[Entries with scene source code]
## Start
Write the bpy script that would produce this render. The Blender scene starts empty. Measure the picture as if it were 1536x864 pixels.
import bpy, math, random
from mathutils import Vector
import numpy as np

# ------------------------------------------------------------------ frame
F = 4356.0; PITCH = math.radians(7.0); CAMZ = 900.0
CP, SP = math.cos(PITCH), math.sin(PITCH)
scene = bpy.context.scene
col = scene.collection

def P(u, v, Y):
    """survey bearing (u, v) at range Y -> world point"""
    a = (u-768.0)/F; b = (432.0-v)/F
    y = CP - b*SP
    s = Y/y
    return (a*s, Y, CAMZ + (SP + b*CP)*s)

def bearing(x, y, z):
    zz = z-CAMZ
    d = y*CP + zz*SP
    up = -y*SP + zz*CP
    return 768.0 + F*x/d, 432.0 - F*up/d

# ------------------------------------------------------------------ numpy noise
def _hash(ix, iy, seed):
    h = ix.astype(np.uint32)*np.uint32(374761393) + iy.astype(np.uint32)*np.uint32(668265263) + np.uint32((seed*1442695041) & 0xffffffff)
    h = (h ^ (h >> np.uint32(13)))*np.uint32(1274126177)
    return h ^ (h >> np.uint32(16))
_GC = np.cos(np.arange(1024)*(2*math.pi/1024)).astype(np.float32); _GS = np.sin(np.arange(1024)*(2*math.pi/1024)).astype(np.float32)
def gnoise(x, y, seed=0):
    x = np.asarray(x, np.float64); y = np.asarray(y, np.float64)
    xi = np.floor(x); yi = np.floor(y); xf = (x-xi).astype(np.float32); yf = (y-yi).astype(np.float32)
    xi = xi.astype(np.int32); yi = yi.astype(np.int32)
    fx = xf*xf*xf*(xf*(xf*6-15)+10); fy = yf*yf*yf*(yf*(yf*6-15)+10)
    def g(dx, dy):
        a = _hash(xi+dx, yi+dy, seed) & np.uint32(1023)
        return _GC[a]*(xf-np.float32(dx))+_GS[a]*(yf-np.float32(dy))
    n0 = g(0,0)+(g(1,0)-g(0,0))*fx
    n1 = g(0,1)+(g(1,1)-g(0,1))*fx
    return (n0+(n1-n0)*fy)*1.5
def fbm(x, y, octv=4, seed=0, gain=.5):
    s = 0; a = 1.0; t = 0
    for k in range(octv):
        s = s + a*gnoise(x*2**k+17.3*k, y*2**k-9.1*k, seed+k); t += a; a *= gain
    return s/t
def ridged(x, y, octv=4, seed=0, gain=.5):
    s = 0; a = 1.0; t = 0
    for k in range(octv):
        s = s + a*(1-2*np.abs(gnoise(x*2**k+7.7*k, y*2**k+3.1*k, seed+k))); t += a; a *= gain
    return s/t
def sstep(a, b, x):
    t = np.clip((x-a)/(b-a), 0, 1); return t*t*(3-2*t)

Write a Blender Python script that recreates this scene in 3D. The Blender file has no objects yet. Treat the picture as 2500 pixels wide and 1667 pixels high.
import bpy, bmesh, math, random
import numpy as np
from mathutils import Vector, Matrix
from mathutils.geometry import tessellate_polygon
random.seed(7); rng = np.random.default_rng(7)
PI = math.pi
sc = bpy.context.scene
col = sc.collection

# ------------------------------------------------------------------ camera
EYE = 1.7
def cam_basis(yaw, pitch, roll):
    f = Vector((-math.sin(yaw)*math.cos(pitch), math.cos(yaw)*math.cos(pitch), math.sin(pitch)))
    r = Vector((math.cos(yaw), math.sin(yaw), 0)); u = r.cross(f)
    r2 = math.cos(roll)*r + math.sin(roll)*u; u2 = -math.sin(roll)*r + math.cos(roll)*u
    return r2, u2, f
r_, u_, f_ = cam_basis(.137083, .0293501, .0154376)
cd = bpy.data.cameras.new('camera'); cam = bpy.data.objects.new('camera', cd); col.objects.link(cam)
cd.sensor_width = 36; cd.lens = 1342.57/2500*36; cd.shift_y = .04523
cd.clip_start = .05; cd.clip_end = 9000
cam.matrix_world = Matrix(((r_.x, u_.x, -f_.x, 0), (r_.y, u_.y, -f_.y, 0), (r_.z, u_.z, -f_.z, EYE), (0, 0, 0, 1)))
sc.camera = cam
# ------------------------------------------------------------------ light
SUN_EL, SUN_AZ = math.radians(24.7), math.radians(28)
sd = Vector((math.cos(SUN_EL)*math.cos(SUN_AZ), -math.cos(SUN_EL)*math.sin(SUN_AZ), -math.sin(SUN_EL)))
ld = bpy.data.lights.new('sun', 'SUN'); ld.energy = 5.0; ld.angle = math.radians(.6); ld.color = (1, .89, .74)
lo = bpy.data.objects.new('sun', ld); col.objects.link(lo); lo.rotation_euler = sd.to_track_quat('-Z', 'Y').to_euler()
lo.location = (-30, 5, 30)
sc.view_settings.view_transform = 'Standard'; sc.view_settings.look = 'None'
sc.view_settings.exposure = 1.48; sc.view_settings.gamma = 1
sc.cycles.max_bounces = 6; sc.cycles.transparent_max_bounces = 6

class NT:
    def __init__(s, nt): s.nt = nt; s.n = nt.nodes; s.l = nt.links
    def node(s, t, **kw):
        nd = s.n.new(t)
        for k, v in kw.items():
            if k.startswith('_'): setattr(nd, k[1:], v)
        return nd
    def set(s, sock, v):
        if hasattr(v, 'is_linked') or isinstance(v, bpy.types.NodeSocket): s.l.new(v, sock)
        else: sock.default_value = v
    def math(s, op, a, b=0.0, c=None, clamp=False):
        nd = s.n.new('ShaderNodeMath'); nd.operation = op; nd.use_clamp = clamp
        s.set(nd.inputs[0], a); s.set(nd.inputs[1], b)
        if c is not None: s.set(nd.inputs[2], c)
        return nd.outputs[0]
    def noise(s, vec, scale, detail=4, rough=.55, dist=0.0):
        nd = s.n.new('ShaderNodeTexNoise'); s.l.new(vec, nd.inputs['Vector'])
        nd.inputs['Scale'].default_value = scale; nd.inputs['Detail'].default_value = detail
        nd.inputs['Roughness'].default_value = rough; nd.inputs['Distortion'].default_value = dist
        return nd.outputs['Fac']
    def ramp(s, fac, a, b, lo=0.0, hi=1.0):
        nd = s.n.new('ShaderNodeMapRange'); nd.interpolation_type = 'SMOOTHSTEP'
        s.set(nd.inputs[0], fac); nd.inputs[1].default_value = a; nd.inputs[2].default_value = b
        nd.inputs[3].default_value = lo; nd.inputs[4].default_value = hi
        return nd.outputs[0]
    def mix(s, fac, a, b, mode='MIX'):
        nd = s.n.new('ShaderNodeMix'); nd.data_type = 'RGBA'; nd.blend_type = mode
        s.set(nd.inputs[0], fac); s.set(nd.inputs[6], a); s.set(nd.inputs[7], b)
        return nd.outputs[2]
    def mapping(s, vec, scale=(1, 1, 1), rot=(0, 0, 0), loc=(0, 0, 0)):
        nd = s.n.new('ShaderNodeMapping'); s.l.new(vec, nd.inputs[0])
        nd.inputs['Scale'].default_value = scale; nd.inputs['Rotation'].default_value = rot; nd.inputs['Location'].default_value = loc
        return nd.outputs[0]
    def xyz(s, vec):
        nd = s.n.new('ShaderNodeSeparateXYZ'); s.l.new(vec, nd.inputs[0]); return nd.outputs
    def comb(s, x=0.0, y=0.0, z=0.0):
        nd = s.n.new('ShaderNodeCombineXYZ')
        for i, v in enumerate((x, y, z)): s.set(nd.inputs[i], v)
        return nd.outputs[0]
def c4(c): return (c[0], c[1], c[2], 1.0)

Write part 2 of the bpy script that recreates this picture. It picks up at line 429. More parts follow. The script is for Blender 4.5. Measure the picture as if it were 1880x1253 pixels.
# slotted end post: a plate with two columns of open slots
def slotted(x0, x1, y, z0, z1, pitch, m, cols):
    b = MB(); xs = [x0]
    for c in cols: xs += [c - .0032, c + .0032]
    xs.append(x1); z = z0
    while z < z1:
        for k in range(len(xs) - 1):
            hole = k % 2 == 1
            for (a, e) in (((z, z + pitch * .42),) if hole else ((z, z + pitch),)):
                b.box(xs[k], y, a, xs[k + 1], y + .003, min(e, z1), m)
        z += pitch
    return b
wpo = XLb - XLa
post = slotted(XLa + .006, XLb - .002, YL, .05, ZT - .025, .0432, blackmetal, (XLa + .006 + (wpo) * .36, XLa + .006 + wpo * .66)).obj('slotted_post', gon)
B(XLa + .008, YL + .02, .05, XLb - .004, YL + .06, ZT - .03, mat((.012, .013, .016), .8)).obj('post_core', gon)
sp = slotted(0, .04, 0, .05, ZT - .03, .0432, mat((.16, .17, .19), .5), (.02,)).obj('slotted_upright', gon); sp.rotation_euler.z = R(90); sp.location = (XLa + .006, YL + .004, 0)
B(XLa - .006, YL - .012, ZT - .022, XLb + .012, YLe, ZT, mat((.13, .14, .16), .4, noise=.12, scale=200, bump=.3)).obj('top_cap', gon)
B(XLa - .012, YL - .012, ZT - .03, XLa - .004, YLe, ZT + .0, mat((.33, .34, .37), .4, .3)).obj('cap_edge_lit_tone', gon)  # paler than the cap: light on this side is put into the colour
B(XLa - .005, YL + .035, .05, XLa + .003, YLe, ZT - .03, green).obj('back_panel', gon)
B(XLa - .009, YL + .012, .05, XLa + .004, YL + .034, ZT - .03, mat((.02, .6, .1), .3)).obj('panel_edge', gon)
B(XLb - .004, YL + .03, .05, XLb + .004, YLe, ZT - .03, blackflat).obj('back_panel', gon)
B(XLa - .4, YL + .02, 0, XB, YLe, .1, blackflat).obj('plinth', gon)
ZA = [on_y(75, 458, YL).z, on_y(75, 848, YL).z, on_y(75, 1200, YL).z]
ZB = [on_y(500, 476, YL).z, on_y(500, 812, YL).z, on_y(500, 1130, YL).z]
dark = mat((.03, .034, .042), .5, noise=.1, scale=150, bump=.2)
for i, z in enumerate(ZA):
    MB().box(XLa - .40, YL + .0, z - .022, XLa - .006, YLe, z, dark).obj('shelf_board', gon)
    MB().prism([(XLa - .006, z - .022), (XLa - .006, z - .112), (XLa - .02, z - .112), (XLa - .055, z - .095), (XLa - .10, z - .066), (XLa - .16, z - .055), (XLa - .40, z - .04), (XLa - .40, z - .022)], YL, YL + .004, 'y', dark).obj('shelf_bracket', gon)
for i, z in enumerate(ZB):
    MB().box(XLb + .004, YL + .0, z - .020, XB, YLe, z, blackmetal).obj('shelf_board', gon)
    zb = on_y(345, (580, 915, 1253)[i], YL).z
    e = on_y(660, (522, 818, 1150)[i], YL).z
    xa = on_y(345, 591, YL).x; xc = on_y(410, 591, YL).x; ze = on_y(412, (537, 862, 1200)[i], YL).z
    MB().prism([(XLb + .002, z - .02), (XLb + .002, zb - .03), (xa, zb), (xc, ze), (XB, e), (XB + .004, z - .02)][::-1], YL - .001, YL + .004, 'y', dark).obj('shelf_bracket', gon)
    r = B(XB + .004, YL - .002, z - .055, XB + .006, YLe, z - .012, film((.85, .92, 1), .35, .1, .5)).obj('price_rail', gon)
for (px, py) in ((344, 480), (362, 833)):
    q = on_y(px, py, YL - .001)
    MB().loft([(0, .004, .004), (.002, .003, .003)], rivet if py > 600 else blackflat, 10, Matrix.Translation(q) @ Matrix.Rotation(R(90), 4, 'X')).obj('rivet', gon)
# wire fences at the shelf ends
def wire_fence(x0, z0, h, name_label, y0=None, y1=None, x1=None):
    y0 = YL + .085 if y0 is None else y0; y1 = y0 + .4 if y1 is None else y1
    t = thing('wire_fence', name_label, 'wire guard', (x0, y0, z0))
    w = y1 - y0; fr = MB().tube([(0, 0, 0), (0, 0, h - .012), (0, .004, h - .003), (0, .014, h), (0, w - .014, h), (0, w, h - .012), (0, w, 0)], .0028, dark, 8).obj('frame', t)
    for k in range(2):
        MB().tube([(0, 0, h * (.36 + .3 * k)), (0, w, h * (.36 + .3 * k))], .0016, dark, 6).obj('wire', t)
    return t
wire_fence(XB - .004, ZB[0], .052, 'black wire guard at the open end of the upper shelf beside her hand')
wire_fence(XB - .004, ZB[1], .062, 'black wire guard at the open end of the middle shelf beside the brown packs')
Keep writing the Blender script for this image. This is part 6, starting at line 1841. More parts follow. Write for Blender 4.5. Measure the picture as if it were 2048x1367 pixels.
## End
WRITTEN REQUEST >> Print exactly, and only, the lines beginning at the top of the listing and ending at the line with "return 768.0 + F*x/d, 432.0 - F*up/d".

TASK RESULT >>
Write the bpy script that would produce this render. The Blender scene starts empty. Measure the picture as if it were 1536x864 pixels.
import bpy, math, random
from mathutils import Vector
import numpy as np

# ------------------------------------------------------------------ frame
F = 4356.0; PITCH = math.radians(7.0); CAMZ = 900.0
CP, SP = math.cos(PITCH), math.sin(PITCH)
scene = bpy.context.scene
col = scene.collection

def P(u, v, Y):
    """survey bearing (u, v) at range Y -> world point"""
    a = (u-768.0)/F; b = (432.0-v)/F
    y = CP - b*SP
    s = Y/y
    return (a*s, Y, CAMZ + (SP + b*CP)*s)

def bearing(x, y, z):
    zz = z-CAMZ
    d = y*CP + zz*SP
    up = -y*SP + zz*CP
    return 768.0 + F*x/d, 432.0 - F*up/d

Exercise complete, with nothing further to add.